Kolko conceded that, on occasion, the Vietnamese Communists became a bit too exuberant. He noted, for example, that during North Vietnam’s land reform campaign in the 1950s, a few “demoralized cadres” who lacked close supervision killed a few thousand landowners. Regardless, by 1957 “the landless and poor peasants had improved their position radically while even the middle peasantry was able to enlarge its land ownership.” Kolko was so taken with Vietnam’s Communists that, in The Roots of American Foreign Policy, he argued that “with a better vision of their own future,” Americans should “understand their profound debts to liberation movements everywhere and in Vietnam most of all….”

Kolko did not reconsider his Communist sympathies or this rosy picture of Communist rule when the North Vietnamese in 1975 overran South Vietnam, established a dictatorship, executed tens of thousands of “enemies of the people,” incarcerated a million political prisoners, and drove two million Vietnamese into exile. Nor did Kolko reconsider his anti-Americanism in 1989 when the East Europeans tore down the Berlin Wall and sent the Red Army home.

Instead, Kolko continued to peddle the Communist worldview while winning accolades from his academic fellow travelers for his political correctness.

Kolko also made contributions to the Left’s anti-American historiography of the War on Terror by offering numerous justifications for Islamic violence and hatred towards the West. In Another Century of War? — published a year after 9/11 — and in a series of articles written in 2003 and 2004 for _Counterpunch _magazine, Kolko criticized America’s wars in Afghanistan and Iraq as imperialistic, destructive, and self-defeating.
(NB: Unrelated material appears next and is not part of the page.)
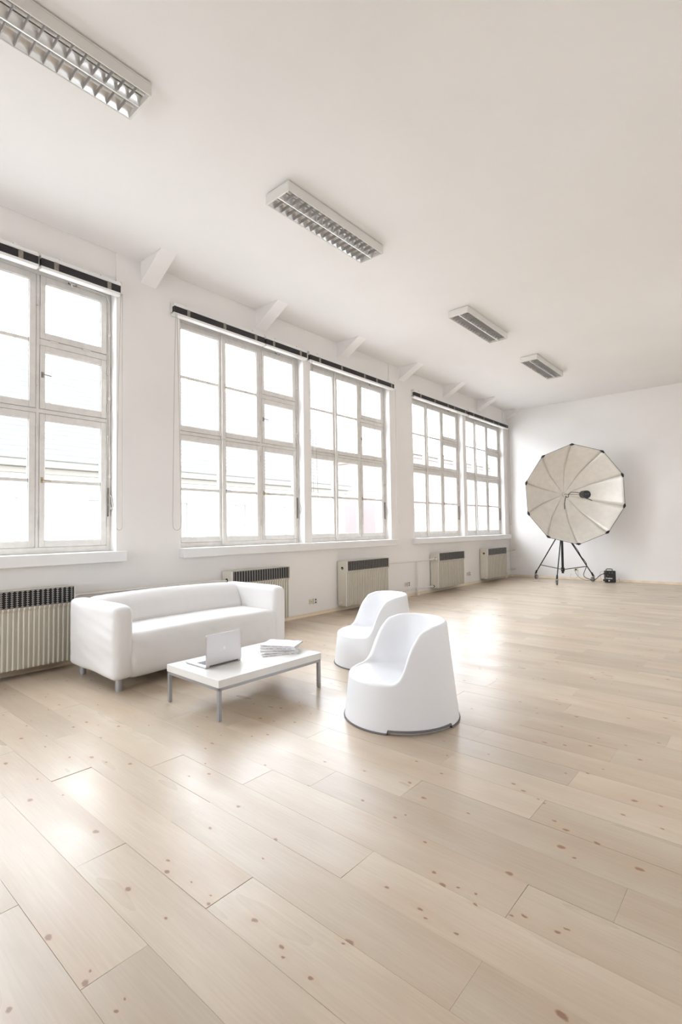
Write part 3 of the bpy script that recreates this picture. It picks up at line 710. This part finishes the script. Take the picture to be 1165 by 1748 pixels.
# ------------------------------------------------------------------ coffee table
TX0, TX1, TY0, TY1, TZB, TZT, TTH = 1.7824, 2.4588, 2.0803, 3.0839, .2295, .2825, -.01407
tc_ = Vector(((TX0+TX1)/2, (TY0+TY1)/2, 0))
table = thing('coffee_table', 'low white coffee table on a thin grey steel frame', 'table', tc_, TTH)
hx, hy = (TX1-TX0)/2, (TY1-TY0)/2
MB().box(-hx, hx, -hy, hy, TZB, TZT).build('tabletop', M['lacquer'], table, bevel=.002)
e = .004; bt = .020
a_ = MB()
a_.box(-hx+e, hx-e, -hy+e, -hy+e+bt, TZB-.022, TZB).box(-hx+e, hx-e, hy-e-bt, hy-e, TZB-.022, TZB)
a_.box(-hx+e, -hx+e+bt, -hy+e+bt, hy-e-bt, TZB-.022, TZB).box(hx-e-bt, hx-e, -hy+e+bt, hy-e-bt, TZB-.022, TZB)
a_.build('frame', M['steel'], table, bevel=.0015)
for sx in (-1, 1):
    for sy in (-1, 1):
        x = sx*(hx-e-.0125); y = sy*(hy-e-.0125)
        MB().box(x-.0125, x+.0125, y-.0125, y+.0125, .003, TZB-.001).box(x-.010, x+.010, y-.010, y+.010, 0, .003).build('leg', M['steel'], table, bevel=.0015)

# ------------------------------------------------------------------ laptop
lap = thing('laptop', 'open silver laptop on the coffee table, its lid back towards the viewer', 'laptop', (2.132, 2.354, TZT), 0)
lw = .1625
MB().add(*rbox((-.135, 0, .0085), (.270, 2*lw, .015), .006, step=.012)).build('base', M['alu'], lap, smooth=True)
kb = MB().box(-.155, -.045, -.138, .138, .0158, .0168)
kbo = kb.build('keyboard', M['key'], lap)
ks = MB()
for i in range(6):
    for j in range(14):
        x = -.152+i*.0178; y = -.134+j*.0192; ks.box(x, x+.0150, y, y+.0165, .0168, .0182)
ks.build('keys', M['key'], kbo)
MB().box(-.255, -.170, -.052, .052, .0158, .0164).build('trackpad', M['steel'], lap)
lid = MB().add(*rbox((0, 0, .1275), (.0075, 2*lw, .232), .0036, step=.010))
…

In Kolko’s perspective, blame for 9/11 rested not with al Qaeda and Osama bin Laden, but with the United States. American failures abroad, he wrote, had “led desperate men to crash planes into the symbols of American power on September 11.” “Suffice it to say,” he elaborated, “that the United States’ sponsorship … of state terrorism is one of the crucial reasons it now has to confront violence on its own soil. History has come full circle.”

Just as Kolko dismissed the idea that Stalin’s Russia and Mao’s China constituted threats to America, so he rejected the view that the Islamic perpetrators of 9/11 posed any real threat to the modern-day United States. “Whether they are ‘terrorists’ or ‘freedom fighters’ depends wholly on one’s viewpoint,” Kolko argued, “because those seeking to attain political goals fight with what they have: hijacked airplanes and concealed bombs [rather than] B-52s and laser-guided rockets.”

In Kolko’s later books such as After Socialism (2006), The Age of War (2006), and World in Crisis (2009), he begrudgingly admitted that the socialist cause which he had supported for decades had been a failure, even as he pronounced capitalism an unacceptable alternative: “After Stalin, Mao and Blair,” wrote Kolko, “socialism is today irreversibly dead … but capitalist theories are no less erroneous and irrelevant, and the failure of all concepts, of all stripes, makes the task of reconstructing social thought even more daunting just as our reality makes it even more essential.”

Kolko died at his home in Amsterdam on May 19, 2014. He was suffering from a degenerative neurological disorder and chose euthanasia, which was permitted under Dutch law.